Multiplication is formally introduced in Grade 3 in both the US and Canada, but the
fluency target arrives one grade later in Canadian curricula.
US (Common Core): CCSS 3.OA.C.7 expects students to know all products of two one-digit numbers from memory by end of Grade 3 — use the 'Up to 10×10' range.
Ontario 2020: 3.B2.2 only requires recall of multiplication facts of 2, 5, and 10 by end of Grade 3 (use 'Up to 5×5' setting plus the dedicated
×2 and ×5 worksheet). Full 1×1 to 10×10 recall lands in Grade 4 (Ontario 4.B2.2 — use 10×10 setting).
WNCP provinces (Alberta, BC, Saskatchewan, Manitoba, Atlantic provinces): Grade 3 = multiplication to 5×5 (WNCP 3.N.11); Grade 4 = recall to 9×9 (WNCP 4.N.3).

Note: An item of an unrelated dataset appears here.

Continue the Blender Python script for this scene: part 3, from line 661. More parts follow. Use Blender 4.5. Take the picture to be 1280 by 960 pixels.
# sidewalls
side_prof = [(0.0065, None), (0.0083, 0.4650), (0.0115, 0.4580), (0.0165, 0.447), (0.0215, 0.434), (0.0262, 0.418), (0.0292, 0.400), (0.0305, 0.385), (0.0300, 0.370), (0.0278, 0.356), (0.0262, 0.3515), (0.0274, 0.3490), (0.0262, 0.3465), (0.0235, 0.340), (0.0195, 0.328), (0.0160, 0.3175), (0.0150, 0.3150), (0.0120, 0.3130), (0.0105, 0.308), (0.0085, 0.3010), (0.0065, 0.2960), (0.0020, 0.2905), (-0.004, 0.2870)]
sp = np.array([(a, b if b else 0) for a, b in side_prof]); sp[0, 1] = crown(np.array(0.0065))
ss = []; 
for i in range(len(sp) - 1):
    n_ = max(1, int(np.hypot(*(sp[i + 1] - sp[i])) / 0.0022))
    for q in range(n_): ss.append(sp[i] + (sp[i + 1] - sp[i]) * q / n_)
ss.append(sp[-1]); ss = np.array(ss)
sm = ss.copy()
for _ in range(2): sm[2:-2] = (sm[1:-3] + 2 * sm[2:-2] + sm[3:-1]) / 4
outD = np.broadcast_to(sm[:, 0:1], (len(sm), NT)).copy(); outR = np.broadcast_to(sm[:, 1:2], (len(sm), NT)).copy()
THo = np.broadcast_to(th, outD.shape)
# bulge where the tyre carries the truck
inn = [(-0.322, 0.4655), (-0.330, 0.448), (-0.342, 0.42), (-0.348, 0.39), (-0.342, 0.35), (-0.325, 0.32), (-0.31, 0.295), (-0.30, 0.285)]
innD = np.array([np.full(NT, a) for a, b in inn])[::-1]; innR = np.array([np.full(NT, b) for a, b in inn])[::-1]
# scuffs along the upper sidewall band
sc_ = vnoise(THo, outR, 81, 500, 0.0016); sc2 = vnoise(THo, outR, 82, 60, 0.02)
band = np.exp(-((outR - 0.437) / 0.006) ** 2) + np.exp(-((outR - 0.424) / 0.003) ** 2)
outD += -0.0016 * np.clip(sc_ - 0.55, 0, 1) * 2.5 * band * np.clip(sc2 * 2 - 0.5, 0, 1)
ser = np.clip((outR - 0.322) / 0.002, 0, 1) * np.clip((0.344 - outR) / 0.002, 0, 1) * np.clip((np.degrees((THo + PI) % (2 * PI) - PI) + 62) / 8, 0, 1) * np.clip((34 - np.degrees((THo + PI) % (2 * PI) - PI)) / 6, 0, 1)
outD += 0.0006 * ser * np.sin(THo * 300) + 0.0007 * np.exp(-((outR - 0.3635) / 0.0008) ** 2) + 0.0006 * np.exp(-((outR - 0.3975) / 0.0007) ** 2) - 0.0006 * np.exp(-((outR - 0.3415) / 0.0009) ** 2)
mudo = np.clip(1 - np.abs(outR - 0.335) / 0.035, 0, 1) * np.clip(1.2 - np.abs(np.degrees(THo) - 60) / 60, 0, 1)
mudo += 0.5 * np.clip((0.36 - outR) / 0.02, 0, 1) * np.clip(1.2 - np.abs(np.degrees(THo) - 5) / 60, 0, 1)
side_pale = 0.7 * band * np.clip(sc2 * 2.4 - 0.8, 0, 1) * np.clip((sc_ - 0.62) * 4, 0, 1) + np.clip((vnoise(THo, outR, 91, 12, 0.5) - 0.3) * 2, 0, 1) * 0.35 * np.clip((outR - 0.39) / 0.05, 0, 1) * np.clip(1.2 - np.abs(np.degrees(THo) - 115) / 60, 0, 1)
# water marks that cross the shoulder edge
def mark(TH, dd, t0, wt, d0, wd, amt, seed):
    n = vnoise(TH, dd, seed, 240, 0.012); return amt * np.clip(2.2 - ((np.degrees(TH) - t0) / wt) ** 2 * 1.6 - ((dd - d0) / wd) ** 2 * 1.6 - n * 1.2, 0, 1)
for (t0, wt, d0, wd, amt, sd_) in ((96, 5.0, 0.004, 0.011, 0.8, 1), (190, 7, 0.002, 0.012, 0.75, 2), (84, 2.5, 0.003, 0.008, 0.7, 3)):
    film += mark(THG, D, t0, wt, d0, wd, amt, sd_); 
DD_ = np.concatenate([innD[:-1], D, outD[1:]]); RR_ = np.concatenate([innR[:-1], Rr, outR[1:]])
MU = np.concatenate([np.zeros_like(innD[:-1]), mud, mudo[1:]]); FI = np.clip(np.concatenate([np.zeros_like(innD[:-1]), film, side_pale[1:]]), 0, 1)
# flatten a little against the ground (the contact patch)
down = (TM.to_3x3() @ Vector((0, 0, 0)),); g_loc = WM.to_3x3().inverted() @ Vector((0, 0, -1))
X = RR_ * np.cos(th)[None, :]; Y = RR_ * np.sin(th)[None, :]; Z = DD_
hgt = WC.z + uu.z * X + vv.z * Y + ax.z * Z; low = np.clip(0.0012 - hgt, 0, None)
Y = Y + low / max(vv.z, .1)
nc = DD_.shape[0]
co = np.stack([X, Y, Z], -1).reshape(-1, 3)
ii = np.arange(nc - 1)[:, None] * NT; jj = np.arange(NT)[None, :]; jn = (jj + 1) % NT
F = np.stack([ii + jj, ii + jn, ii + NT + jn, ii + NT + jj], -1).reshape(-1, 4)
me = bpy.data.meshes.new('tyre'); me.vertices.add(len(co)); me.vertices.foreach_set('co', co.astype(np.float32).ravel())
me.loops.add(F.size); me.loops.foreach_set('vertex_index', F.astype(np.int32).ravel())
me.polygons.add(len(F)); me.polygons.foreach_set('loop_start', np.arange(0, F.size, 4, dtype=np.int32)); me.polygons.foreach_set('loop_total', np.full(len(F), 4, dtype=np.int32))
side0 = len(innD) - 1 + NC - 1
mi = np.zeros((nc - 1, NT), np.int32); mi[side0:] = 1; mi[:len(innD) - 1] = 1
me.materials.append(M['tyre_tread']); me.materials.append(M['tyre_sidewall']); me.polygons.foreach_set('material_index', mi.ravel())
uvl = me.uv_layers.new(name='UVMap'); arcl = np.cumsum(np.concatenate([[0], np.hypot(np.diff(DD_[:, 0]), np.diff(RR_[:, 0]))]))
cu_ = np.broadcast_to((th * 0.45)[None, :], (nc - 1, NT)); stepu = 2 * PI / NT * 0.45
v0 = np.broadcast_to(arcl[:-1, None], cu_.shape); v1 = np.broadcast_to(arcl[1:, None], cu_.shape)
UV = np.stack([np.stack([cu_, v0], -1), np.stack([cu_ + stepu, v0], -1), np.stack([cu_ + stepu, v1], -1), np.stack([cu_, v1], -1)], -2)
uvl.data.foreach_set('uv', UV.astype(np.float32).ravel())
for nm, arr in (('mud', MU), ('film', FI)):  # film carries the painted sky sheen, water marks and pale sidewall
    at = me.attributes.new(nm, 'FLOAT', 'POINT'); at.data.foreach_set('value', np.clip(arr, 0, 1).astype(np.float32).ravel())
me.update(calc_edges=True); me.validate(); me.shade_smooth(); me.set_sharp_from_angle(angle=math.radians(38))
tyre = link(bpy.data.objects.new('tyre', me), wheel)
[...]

Quebec PFEQ: multiplication introduced Cycle 2 (Grades 3-4); conventional process by end of Grade 4. For pre-Grade-3 introduction in any system, use 'Up to 5×5'. For US Grade 3 fluency or Canadian Grade 4 fluency, use 10×10. For traditional times-tables to 12×12 (common in private/parochial schools and Grade 4 review), use 12×12. Grade 5+ students typically don't need basic-fact worksheets — they're working on multi-digit multiplication (try the 2-digit by 1-digit tool).